Published and draft legislation - Spain

Non-financial information and diversity

Act 11/2018, 28 December

On 28 December 2018, Act 11/2018 passed into law, amending the Code of Commerce, the consolidated text of the Corporate Enterprises Act and the Auditing Act. As discussed in issues 13 and 17 of Progreso, the purpose of the regulation is to improve transparency and sustainability in public-interest entities and increases confidence among investors, consumers and the general public.

We should remember that Act 11/2018 emanates from Royal Decree 18/2017, which was passed in order to definitively transpose onto the Spanish statute book EU Directive 2014/95, 22 October 2014, on non-financial information disclosure and diversity in large corporations and certain business groups.

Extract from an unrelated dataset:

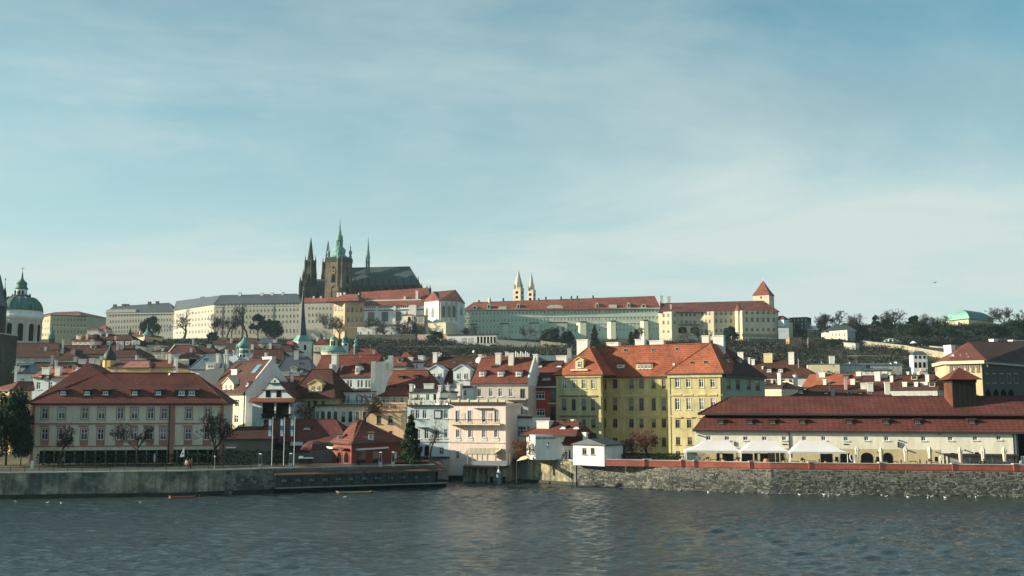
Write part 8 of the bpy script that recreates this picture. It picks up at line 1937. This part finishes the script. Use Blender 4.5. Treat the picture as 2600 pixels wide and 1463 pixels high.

We draw attention below to the most important new additions made in the new law to the existing Royal Decree:

Non-financial information statement

Act 11/2018 contains more detailed regulations affecting the content of the non-financial information statement that will be included jointly with or separately from the management report, and establishes that it must contain the following information:

  • A short description of the group's business model, including its business environment, organization and structure, the market in which it operates, its aims and strategies and the main factors and trends that could affect its future development.
  • The group's policies, especially due diligence processes used to identify, assess, prevent and mitigate significant risks and impacts, including the measures adopted; the results of these policies, which should incorporate key non-financial result indicators so that any progress can be tracked and assessed; these indicators should make it easier to make comparisons across companies and sectors
  • The principal risks linked with the group's activities, describing the procedures for identifying these, assessing them and including information about the impacts detected
  • Key non-financial results indicators relating to the business activity itself, that meet like-with-like comparison criteria, are significant, relevant and credible, using generally applied standards to do this

Disclosure of the management report

The management report must be made available to the public free of charge and should be easily accessible on the company website within six months after the end of the financial year, for a period of five years.

Shareholders Meeting

The new law specifies that the non-financial information statement must be submitted, with its own item on the order of business, at the Annual General Meeting for approval. An independent third party will have to verify that the non-financial information is included in this statement.

Scope of application

The law will apply to the financial periods after 1 January 2018, for companies filing consolidated accounts and meeting the following requirements:

  • Having on average during the period more than 500 workers employed by the companies in the group
  • Being considered institutions of public interest under the auditing legislation, or otherwise meeting, for two consecutive financial periods, and on the date of closing each of these periods, at least two of the following circumstances:
    • Total consolidated asset items above EUR 20 million
    • Net consolidated annual turnover above EUR 40 million
    • More than 250 workers employed on average over the period

Three years after the law comes into force, it will be mandatory for companies with more than 250 workers to present a consolidated non-financial information statement. It will also be mandatory for institutions of public interest under the terms of the auditing legislation, and for those meeting at least one of the following criteria for two consecutive periods and on the end-date of both periods:

  • Total asset items above EUR 20 million
  • Net annual turnover above EUR 40 million

Listed companies

Finally, Act 11/2018 contains amendments to the regulations applying to companies listed on the stock exchange. Specifically, they must include in their annual corporate governance report:

  • A description of the diversity policy applying to the Board of Directors and its support committees, as well as to the management body: aims, measures taken, procedures for including enough women on the board to encourage a balanced mix of women and men on this body, and the company's results for the period covered by the reports.
  • An explanation as to whether shareholders have been informed of the firm's diversity criteria and goals, in the event of members of the board, of committees, and of the management body being chosen and renewed.